PrintE-mail Written by Andrew Marshall

Following on from Marked, the second instalment of the Soulseer Chronicles continues the adventures of Lucky de Salle, who went the first 25 years of her life believing herself to be an ordinary human who just happened to be able to see ghosts, before travelling to the mystical Underlands and discovering she’s actually a daemon princess and also possibly the Soulseer of legend. When her daemon sister Kayla is kidnapped by a death cult, Lucky and her entourage set out to rescue her, and along the way she begins to gradually learn precisely what being the Soulseer actually means.

The second book in a fantasy series has the potential to be more satisfying than the first; with backstory and scene setting all out of the way, the author is freed to delve deeper into their created world, without having to worry about getting readers up to speed with its intricacies. Cursed, however, doesn’t take advantage of this and, as it consists largely of a rescue mission plot, the series’ overall development mostly stagnates. The sisterly relationship between Lucky and Kayla, damaged by the latter’s lifelong lies, was one of the most interesting things about Marked, and now that things had reached a point where they could figure out what they now meant to each other, Kayla’s absence is felt in a frustrating rather than dramatic way, as her abduction takes her out of much of the story.
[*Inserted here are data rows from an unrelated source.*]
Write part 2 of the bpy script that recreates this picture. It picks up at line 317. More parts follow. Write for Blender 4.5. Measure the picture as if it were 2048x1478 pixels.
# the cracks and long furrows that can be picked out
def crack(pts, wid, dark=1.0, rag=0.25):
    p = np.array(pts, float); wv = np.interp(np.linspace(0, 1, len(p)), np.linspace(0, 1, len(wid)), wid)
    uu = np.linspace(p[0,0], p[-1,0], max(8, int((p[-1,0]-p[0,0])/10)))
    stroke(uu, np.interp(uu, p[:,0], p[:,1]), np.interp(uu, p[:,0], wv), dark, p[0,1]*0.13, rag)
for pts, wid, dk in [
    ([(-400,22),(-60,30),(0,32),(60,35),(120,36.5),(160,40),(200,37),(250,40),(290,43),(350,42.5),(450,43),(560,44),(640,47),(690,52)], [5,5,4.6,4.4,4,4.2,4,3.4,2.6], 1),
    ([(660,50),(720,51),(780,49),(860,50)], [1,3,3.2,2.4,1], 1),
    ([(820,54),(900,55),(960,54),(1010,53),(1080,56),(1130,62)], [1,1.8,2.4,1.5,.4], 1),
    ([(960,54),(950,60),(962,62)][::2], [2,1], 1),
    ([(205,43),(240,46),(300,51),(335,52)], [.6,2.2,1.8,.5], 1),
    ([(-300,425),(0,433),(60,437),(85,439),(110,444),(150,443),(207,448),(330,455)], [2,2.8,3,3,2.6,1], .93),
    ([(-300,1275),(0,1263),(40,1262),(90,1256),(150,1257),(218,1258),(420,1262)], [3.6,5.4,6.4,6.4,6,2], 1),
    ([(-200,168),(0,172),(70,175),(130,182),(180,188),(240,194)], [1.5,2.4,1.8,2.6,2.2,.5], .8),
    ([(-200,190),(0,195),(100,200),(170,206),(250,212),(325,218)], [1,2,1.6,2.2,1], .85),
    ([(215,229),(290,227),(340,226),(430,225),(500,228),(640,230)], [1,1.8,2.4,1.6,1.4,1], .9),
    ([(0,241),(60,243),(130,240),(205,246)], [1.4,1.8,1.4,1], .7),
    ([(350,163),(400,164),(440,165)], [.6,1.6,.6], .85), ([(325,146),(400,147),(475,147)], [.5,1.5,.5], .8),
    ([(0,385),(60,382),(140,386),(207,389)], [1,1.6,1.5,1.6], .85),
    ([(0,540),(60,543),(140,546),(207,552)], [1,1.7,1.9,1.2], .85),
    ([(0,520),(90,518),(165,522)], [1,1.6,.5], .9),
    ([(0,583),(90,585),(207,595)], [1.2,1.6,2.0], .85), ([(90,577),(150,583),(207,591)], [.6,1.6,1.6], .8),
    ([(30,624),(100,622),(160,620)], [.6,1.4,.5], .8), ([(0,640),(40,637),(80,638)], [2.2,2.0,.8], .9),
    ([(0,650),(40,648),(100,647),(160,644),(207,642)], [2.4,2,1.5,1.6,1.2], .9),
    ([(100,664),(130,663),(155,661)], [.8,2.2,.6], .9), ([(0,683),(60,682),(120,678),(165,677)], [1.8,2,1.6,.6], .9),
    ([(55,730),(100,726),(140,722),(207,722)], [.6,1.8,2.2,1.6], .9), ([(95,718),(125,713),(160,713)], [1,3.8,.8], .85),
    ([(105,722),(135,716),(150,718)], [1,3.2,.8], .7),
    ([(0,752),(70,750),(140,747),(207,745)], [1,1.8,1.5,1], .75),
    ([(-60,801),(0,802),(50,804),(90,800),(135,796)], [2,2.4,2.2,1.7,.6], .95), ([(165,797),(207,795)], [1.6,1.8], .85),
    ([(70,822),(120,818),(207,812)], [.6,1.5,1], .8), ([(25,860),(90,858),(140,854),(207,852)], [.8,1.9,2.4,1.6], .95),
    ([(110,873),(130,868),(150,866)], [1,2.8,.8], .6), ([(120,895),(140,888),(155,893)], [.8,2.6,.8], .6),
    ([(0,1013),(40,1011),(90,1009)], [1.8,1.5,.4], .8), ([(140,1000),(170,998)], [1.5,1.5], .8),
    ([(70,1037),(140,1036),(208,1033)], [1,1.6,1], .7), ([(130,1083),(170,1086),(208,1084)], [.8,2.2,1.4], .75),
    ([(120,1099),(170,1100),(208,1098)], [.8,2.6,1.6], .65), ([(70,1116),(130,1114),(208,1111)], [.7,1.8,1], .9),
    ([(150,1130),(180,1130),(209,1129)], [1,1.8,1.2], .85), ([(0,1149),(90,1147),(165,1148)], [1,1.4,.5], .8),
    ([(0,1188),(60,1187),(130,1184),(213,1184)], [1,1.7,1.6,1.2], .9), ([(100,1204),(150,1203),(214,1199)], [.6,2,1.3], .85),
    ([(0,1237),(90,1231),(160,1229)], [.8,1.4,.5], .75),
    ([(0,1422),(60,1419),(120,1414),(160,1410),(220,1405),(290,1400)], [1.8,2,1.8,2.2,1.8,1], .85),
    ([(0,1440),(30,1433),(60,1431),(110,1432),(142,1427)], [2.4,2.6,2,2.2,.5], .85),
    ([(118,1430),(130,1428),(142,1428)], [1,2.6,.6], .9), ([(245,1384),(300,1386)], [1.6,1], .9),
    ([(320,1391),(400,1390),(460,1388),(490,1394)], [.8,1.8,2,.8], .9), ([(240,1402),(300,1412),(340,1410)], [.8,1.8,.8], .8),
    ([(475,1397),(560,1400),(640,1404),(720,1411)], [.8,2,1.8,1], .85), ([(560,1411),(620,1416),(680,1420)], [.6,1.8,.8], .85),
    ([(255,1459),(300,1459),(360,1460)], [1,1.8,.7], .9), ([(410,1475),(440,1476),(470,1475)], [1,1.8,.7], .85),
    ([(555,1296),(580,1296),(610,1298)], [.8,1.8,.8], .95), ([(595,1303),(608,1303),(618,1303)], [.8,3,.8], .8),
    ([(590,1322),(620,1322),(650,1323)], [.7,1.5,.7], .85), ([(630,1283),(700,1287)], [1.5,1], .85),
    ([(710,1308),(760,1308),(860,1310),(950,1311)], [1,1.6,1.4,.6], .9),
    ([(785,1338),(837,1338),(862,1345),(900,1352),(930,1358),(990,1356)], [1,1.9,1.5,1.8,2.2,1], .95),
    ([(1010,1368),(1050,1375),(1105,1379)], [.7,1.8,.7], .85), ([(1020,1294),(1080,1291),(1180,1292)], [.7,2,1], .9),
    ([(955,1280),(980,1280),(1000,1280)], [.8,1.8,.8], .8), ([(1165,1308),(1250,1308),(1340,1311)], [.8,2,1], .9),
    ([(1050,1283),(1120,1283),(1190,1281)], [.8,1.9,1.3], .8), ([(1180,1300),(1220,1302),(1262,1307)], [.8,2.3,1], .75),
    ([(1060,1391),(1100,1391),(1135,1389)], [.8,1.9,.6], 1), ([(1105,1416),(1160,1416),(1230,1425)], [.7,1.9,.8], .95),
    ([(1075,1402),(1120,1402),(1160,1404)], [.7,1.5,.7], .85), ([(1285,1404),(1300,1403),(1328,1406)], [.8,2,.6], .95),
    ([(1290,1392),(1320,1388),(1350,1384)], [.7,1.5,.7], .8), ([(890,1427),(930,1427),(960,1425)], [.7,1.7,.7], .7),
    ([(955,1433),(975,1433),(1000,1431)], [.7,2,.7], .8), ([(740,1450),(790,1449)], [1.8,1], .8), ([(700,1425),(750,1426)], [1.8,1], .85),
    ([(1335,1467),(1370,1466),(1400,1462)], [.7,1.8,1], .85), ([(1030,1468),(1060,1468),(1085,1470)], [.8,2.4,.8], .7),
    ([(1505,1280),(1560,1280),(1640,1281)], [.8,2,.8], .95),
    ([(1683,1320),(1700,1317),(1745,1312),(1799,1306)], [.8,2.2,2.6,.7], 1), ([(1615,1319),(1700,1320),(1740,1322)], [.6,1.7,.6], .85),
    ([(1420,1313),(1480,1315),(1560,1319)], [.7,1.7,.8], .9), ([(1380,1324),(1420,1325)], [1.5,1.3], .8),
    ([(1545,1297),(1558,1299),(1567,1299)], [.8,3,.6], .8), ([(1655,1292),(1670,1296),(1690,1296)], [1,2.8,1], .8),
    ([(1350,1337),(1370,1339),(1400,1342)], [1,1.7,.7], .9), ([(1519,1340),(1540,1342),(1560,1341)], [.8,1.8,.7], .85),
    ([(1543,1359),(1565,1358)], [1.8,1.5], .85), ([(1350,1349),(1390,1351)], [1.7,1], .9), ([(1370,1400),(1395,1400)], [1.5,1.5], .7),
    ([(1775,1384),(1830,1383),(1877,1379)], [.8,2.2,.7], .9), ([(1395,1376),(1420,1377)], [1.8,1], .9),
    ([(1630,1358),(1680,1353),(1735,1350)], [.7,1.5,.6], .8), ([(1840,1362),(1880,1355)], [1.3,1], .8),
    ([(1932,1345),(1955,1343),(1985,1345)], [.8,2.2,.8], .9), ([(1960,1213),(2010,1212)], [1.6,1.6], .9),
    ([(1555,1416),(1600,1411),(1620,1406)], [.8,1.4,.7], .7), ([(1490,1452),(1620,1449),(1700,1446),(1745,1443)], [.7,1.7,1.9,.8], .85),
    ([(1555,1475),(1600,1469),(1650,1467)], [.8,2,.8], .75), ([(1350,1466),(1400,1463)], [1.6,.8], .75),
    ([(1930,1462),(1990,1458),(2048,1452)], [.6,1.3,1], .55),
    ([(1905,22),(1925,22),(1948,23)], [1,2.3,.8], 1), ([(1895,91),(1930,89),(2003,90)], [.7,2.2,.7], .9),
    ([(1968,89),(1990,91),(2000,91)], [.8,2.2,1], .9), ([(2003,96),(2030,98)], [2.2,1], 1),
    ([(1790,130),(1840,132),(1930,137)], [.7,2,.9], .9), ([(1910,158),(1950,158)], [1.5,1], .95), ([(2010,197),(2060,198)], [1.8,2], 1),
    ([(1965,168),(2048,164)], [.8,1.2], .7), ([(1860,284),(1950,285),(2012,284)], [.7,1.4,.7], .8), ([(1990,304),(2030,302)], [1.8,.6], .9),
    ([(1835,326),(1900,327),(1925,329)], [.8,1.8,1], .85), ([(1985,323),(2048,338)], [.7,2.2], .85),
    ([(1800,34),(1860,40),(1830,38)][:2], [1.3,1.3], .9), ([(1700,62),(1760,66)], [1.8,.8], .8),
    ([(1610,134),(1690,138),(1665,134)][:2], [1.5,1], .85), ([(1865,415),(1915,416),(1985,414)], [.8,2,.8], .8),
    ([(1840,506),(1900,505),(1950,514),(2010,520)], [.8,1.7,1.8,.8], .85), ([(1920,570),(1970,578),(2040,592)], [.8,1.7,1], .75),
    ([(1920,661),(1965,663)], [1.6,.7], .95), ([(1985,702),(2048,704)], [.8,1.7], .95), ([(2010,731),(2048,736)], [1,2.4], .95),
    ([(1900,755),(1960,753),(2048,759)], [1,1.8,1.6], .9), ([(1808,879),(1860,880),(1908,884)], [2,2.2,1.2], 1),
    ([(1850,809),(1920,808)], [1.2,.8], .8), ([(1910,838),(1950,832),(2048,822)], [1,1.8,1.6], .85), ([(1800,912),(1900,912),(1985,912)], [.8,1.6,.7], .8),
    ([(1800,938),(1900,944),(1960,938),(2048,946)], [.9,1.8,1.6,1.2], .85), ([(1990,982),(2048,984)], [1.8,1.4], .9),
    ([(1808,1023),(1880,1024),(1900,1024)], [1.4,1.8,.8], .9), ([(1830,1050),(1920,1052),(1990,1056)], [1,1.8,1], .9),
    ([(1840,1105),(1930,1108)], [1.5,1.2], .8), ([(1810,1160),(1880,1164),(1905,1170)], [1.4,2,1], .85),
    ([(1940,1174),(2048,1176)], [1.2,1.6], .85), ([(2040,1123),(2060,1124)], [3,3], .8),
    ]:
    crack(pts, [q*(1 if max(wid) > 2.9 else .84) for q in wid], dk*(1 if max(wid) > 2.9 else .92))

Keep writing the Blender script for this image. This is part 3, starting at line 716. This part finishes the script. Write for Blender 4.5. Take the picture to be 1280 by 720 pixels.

The undercurrent of romance is still there and once again avoids the pitfalls common to love triangle subplots. Rather than Lucky being unable to choose between her suitors, she simply ignores the issue due to more pressing concerns. With Jamie the angelic Guardian and Jinx the demonic Deathbringer both vying for her affections, the fact that both of them are supreme badasses yet also emotionally sensitive, makes them equally appealing and means that the side you’ll fall on depends whether you prefer your fantasy men to be noble and brooding or wicked and mischievous. 

Lucky’s royal status again puts her in the way of power struggles between ruthless and brutal daemon lords, and reminds us of the difference between the general populace of the Underlands and the decadent sadism of its rulers. While the story allows us to accept that not all daemons are bloodthirsty psychopaths, it would have helped if we were able to get a proper feel for just how common or unusual such casual violence is supposed to be.

Now that events have calmed down a little for Lucky, hopefully book three of the Soulseer Chronicles will take us further into the Underlands, to experience the stories hidden there.